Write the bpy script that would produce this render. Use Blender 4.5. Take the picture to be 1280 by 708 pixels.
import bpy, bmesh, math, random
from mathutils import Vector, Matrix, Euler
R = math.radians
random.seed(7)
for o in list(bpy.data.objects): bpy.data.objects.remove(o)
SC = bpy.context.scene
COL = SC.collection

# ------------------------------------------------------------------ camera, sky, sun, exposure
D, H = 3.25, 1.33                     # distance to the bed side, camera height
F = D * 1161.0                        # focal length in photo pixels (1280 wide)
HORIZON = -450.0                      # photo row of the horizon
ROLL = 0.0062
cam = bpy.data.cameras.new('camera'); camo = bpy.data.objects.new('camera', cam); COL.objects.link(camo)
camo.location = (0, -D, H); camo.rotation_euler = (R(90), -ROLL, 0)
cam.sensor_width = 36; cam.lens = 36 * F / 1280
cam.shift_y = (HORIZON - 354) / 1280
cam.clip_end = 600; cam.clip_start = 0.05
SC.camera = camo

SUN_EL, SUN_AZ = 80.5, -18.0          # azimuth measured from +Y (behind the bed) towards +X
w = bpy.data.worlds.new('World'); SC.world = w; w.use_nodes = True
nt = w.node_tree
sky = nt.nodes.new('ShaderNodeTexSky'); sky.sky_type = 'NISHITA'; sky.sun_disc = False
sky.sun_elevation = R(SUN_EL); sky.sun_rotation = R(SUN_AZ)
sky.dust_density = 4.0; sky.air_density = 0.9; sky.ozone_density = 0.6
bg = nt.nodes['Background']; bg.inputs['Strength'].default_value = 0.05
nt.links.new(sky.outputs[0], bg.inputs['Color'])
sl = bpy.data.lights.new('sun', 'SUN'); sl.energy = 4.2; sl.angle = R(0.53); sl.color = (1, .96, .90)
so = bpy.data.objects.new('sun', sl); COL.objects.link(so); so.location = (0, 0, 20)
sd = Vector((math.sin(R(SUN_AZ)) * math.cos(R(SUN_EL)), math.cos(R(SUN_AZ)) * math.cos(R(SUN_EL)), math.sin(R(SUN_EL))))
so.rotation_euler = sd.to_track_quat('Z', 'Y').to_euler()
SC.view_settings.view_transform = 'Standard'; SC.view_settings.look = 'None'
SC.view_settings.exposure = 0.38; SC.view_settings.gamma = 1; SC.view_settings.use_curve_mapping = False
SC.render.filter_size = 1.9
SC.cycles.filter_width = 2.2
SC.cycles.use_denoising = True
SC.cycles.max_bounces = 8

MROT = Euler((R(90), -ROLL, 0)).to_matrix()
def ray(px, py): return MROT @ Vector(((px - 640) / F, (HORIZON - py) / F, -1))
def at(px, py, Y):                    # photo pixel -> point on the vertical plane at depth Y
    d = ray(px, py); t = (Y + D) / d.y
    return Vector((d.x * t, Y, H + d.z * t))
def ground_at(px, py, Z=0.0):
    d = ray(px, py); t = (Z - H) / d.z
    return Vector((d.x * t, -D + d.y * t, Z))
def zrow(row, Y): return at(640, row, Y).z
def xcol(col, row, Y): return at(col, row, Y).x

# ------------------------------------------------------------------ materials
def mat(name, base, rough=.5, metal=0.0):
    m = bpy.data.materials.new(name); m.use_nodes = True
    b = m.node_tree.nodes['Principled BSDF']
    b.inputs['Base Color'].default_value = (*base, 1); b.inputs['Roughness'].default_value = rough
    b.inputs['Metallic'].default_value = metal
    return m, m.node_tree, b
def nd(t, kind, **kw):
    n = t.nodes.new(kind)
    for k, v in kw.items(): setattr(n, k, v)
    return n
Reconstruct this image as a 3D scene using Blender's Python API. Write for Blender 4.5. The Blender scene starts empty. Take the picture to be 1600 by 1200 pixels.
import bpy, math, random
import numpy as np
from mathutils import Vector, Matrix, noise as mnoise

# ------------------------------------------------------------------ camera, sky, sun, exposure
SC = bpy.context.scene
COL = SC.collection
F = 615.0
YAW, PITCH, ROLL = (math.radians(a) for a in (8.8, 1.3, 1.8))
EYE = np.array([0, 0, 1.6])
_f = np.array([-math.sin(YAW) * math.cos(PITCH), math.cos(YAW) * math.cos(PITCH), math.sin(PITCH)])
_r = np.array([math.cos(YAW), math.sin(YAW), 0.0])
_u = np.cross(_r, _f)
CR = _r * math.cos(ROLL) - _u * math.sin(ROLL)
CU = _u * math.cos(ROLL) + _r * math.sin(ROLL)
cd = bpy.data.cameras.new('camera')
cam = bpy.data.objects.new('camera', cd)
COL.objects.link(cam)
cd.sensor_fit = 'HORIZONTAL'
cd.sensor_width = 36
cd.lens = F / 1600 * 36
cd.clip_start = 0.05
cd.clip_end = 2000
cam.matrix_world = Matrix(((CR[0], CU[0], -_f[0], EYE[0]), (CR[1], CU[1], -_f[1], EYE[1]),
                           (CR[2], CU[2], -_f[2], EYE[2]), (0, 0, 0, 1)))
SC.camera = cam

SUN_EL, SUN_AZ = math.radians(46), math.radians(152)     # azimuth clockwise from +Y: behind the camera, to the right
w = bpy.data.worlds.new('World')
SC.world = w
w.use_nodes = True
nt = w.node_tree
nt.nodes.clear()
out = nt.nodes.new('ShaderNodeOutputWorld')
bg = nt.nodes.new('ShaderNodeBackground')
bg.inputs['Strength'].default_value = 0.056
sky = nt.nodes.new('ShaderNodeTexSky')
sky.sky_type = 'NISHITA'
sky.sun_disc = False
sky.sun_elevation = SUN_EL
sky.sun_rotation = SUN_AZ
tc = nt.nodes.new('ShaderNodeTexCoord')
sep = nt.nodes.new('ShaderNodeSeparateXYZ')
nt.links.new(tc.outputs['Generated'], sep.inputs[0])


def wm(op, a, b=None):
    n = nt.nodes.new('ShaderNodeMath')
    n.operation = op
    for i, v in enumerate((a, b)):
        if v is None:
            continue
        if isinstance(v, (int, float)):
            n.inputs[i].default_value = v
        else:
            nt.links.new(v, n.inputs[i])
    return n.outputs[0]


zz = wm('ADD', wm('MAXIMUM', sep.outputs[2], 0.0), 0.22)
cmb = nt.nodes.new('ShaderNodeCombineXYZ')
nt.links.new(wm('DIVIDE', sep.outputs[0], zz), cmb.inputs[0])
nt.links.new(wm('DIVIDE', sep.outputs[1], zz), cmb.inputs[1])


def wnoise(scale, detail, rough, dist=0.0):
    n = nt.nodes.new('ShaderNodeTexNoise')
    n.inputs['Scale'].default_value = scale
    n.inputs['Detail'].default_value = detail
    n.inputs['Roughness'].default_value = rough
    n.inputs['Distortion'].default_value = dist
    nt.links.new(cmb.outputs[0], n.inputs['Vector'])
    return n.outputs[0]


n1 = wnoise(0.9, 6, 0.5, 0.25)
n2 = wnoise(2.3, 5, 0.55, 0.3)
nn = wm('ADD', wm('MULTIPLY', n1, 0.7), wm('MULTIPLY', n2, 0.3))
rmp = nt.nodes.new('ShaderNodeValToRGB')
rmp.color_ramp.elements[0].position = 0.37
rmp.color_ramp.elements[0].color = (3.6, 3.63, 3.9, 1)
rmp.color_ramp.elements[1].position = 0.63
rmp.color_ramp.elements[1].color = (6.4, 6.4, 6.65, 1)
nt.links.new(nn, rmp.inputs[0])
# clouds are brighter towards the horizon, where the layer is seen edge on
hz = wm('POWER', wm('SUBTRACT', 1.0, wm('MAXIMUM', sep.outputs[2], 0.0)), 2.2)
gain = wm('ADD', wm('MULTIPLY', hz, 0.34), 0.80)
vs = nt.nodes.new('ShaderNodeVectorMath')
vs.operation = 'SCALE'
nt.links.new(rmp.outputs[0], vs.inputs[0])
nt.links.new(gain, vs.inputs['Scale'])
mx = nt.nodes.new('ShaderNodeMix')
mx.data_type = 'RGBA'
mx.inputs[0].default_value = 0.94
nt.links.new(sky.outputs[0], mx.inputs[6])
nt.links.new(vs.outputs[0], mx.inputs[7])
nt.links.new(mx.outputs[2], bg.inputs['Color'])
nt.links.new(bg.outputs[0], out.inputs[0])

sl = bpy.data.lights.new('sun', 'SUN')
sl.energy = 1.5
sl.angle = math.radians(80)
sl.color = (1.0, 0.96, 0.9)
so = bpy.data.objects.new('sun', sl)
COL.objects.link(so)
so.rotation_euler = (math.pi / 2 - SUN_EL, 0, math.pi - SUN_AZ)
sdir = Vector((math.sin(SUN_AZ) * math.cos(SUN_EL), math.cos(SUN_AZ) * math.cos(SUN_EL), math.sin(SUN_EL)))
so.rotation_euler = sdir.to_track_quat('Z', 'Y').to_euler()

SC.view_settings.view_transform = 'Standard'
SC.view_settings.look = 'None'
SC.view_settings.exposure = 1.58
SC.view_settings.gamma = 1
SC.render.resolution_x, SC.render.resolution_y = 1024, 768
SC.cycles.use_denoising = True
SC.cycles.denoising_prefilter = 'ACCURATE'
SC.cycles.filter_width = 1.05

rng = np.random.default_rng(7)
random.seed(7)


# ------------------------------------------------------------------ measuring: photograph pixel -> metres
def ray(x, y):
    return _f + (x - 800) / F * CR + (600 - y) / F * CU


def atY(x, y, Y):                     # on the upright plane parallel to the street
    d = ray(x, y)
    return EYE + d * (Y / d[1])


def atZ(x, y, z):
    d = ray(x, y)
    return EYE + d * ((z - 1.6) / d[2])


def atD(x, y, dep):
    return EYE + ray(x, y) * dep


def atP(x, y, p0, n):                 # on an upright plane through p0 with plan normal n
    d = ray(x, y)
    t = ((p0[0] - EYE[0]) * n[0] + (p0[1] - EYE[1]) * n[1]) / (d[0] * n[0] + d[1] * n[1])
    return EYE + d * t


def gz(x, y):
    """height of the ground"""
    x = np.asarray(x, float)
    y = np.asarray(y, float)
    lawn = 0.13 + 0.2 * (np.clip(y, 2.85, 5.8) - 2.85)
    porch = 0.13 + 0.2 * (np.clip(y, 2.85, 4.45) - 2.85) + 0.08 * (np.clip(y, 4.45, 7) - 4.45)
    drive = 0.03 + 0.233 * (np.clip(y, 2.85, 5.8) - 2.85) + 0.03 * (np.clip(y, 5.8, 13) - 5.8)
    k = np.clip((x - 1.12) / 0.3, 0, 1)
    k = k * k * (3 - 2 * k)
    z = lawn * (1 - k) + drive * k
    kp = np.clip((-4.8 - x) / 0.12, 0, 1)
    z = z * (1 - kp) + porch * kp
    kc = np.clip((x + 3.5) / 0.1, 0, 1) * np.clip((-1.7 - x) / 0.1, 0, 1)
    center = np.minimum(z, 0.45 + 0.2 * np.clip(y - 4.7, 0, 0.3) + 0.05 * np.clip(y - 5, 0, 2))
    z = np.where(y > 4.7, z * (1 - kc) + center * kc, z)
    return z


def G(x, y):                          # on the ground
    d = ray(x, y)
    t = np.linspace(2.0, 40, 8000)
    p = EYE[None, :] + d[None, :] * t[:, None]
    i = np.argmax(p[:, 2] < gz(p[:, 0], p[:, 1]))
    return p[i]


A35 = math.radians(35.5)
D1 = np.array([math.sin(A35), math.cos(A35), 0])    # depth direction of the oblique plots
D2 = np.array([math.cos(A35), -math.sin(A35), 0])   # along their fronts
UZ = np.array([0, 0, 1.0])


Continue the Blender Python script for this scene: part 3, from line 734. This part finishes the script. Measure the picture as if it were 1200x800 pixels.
# # #
**GOAL**
Locate the lines above that hold the word "render". Show every one of them.

**SOLUTION TO THIS PROBLEM**
Write the bpy script that would produce this render. Use Blender 4.5. Take the picture to be 1280 by 708 pixels.
SC.render.filter_size = 1.9
SC.render.resolution_x, SC.render.resolution_y = 1024, 768